Question

question 7 (4 points)
balance the following half - reaction in an acidic solution:
hno$_{2(aq)}$ → no$_{3}^{-}$(aq)

Explanation:

Step1: Determine oxidation states

The oxidation state of N in $HNO_2$ is +3 and in $NO_3^-$ is +5. The change in oxidation state is +2, so 2 electrons are lost.

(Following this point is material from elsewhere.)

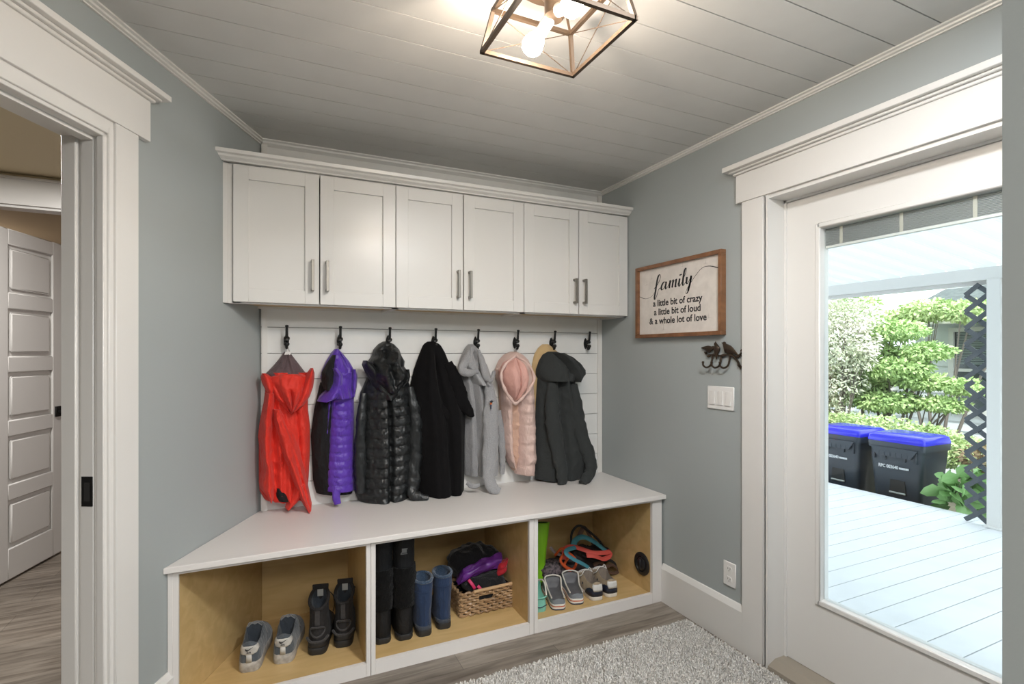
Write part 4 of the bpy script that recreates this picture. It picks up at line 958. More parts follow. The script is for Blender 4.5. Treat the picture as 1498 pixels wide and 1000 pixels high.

Step2: Balance atoms other than H and O

N atoms are already balanced as there is 1 N on each side.

Step3: Balance O atoms

There are 2 O in $HNO_2$ and 3 O in $NO_3^-$. Add 1 $H_2O$ to the left - hand side to balance O atoms: $HNO_2(aq)+H_2O(l)\to NO_3^-(aq)$.

Step4: Balance H atoms

There are 3 H on the left - hand side. Add 3 $H^+$ to the right - hand side to balance H atoms: $HNO_2(aq)+H_2O(l)\to NO_3^-(aq)+3H^+(aq)$.

Step5: Balance charge

The left - hand side has a net charge of 0, and the right - hand side has a net charge of $3+( - 1)=+2$. Add 2 electrons to the right - hand side to balance the charge: $HNO_2(aq)+H_2O(l)\to NO_3^-(aq)+3H^+(aq)+2e^-$

Answer:

$HNO_2(aq)+H_2O(l)\to NO_3^-(aq)+3H^+(aq)+2e^-$